We note several limitations to this study. First, our sample consists of cross-sectional data. Previous research has noted that shared perceptions of efficacy can develop over time and should be studied from a longitudinal perspective (De Jong, De Ruyter, and Wetzels 2006). Studying the concept of perceived virtual team efficacy and its antecedents over time remains a challenge.

Second, our outcome measures assess service behavior over multiple service visits and are perceptual in nature. Additional research might identify service- or visit-specific characteristics that influence performance or employ objective performance criteria, such as share of customer, response time, and sales productivity. Third, the outcome measures tap individual-level performance. Studies might relate perceived virtual team efficacy to previously established group-level performance measures, such as decision speed and quality, process improvement, or customer satisfaction (Hertel, Geister, and Konradt 2005).

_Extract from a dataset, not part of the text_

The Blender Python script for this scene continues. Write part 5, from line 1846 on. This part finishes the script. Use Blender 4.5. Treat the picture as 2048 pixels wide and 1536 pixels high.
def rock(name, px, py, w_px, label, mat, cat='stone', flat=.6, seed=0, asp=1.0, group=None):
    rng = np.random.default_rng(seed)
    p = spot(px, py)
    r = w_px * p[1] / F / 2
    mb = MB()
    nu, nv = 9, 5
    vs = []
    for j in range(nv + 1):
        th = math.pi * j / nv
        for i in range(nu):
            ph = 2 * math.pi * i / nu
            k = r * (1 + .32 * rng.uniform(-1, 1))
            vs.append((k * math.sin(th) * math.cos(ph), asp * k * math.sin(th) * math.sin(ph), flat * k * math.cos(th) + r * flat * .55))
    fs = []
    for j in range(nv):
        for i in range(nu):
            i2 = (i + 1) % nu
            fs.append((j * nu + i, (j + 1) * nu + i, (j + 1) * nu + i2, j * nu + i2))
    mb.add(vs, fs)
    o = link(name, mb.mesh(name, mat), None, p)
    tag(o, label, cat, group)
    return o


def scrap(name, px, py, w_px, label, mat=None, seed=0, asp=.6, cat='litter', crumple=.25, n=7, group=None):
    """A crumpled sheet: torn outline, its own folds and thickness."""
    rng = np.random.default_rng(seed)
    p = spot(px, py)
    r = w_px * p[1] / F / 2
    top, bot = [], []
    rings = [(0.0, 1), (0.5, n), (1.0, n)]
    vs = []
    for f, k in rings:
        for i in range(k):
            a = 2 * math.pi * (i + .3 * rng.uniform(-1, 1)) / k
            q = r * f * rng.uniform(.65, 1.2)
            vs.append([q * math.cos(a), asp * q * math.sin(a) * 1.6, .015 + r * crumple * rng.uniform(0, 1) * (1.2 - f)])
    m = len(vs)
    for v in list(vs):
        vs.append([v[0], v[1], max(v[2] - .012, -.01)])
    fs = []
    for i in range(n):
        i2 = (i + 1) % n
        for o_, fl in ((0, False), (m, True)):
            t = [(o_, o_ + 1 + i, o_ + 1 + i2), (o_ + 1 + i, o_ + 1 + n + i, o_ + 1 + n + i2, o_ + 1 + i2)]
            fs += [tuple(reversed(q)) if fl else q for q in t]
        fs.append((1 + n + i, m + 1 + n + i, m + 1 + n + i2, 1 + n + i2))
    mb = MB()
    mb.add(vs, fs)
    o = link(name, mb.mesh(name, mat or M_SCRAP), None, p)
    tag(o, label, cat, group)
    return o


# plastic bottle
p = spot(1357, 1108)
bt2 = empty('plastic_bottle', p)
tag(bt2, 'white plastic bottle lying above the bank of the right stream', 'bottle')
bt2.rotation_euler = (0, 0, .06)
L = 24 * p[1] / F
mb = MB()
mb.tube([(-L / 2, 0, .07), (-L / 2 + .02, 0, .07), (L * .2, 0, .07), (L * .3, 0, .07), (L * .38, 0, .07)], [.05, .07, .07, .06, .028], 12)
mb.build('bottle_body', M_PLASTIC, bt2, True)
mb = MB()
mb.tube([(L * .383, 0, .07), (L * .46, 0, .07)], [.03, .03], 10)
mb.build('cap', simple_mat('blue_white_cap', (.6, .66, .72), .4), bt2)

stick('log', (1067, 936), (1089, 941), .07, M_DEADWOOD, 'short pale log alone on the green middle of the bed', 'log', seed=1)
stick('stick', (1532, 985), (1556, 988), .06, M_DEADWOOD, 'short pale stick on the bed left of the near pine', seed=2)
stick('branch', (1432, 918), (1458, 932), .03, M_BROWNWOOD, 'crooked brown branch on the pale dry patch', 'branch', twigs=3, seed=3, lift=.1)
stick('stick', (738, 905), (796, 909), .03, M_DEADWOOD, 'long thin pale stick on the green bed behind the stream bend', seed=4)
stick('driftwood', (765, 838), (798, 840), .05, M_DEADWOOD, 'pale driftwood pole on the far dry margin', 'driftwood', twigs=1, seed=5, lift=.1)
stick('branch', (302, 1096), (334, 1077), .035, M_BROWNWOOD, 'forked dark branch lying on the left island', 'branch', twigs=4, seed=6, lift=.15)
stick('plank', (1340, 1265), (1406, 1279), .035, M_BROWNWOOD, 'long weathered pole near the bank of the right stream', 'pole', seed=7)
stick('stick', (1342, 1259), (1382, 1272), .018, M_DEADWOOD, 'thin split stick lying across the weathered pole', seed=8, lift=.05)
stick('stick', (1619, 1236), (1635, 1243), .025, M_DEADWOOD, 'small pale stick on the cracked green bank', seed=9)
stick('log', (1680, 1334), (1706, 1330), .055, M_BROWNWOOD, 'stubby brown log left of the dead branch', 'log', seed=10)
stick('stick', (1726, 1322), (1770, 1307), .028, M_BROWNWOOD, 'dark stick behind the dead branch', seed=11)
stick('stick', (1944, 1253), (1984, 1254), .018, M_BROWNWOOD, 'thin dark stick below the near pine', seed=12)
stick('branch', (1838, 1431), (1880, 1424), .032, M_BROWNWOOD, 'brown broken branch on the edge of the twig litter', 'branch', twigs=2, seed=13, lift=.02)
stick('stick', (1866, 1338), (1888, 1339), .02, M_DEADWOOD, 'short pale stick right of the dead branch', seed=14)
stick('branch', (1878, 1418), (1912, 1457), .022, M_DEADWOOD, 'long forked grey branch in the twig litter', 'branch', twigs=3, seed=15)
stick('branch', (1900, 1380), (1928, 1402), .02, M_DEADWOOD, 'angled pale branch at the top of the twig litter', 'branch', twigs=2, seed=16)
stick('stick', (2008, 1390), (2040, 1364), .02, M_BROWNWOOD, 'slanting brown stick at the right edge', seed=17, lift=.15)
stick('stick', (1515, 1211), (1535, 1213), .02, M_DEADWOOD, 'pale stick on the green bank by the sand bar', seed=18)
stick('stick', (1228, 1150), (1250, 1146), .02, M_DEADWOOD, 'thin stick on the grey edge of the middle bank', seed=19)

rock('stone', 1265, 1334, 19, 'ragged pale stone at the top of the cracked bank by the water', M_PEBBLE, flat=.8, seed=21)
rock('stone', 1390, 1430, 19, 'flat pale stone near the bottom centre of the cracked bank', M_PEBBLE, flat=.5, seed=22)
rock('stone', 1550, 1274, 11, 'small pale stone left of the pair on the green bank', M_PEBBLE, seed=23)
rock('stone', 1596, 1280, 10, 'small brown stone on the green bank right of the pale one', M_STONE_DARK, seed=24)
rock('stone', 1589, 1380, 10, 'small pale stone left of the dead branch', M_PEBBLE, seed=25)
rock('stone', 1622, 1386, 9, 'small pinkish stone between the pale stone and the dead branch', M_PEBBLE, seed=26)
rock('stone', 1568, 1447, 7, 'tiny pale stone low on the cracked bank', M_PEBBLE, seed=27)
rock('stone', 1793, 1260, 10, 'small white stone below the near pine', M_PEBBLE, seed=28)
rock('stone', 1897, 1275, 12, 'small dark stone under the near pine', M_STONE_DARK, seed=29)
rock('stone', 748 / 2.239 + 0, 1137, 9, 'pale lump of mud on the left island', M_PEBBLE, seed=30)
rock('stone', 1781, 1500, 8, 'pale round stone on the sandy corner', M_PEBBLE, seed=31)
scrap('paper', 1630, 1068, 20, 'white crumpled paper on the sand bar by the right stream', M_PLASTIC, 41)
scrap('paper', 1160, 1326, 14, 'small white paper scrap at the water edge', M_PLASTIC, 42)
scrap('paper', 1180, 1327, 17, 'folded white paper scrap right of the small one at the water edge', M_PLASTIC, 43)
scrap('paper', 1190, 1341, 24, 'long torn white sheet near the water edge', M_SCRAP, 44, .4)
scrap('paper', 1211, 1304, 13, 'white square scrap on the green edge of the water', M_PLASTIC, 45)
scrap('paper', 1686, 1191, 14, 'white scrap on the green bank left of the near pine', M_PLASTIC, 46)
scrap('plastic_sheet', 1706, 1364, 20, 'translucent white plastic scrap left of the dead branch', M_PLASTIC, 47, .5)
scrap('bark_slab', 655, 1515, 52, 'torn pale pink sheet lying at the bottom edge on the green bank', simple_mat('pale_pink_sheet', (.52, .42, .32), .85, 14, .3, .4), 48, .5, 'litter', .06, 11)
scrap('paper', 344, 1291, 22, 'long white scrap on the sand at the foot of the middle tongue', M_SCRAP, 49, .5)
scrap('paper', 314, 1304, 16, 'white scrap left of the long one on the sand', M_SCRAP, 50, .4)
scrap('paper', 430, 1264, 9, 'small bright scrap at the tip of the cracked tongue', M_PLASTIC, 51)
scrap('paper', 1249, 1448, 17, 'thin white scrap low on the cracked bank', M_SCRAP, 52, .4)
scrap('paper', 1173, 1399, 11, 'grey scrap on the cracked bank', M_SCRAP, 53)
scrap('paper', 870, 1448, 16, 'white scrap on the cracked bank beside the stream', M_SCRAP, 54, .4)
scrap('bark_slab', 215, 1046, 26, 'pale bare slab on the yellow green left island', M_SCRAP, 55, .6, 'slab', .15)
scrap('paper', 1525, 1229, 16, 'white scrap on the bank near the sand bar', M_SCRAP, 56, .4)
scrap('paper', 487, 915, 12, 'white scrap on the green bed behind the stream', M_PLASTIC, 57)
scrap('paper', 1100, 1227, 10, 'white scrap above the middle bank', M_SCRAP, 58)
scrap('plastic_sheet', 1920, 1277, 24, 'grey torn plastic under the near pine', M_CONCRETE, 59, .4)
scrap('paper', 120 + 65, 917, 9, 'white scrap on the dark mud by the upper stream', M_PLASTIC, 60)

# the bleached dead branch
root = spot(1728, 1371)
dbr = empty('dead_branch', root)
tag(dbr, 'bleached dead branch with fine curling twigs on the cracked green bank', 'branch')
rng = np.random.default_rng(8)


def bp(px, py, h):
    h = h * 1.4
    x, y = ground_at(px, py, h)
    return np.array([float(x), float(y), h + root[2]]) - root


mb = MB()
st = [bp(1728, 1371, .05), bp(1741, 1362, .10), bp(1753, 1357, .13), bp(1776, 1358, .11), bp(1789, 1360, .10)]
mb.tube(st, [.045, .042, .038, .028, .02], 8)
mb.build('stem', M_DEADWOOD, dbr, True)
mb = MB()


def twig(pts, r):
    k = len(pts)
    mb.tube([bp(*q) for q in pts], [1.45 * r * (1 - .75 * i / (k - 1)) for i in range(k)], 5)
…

Yet our study substantiates many of the hypothesized consequences of perceived virtual team efficacy relative to its antecedents. Research opportunities therefore lie in the further exploration of perceived virtual team efficacy drivers, which can add insight for management. Finally, this study highlights the relevance of analyzing synergetic effects at the team level, whereas further research could extend the analysis to the business-unit level by taking into account variability between teams that operate within the same business unit, as opposed to between-team variability across business units. Teams that are part of the same business unit likely share more task-related information and therefore express more similar perceptions than teams that represent different business units. Therefore, the impact of synergetic processes on team effectiveness appears to depend on the broader organizational system in which teams operate, which highlights the need to perform cross-unit organizational research.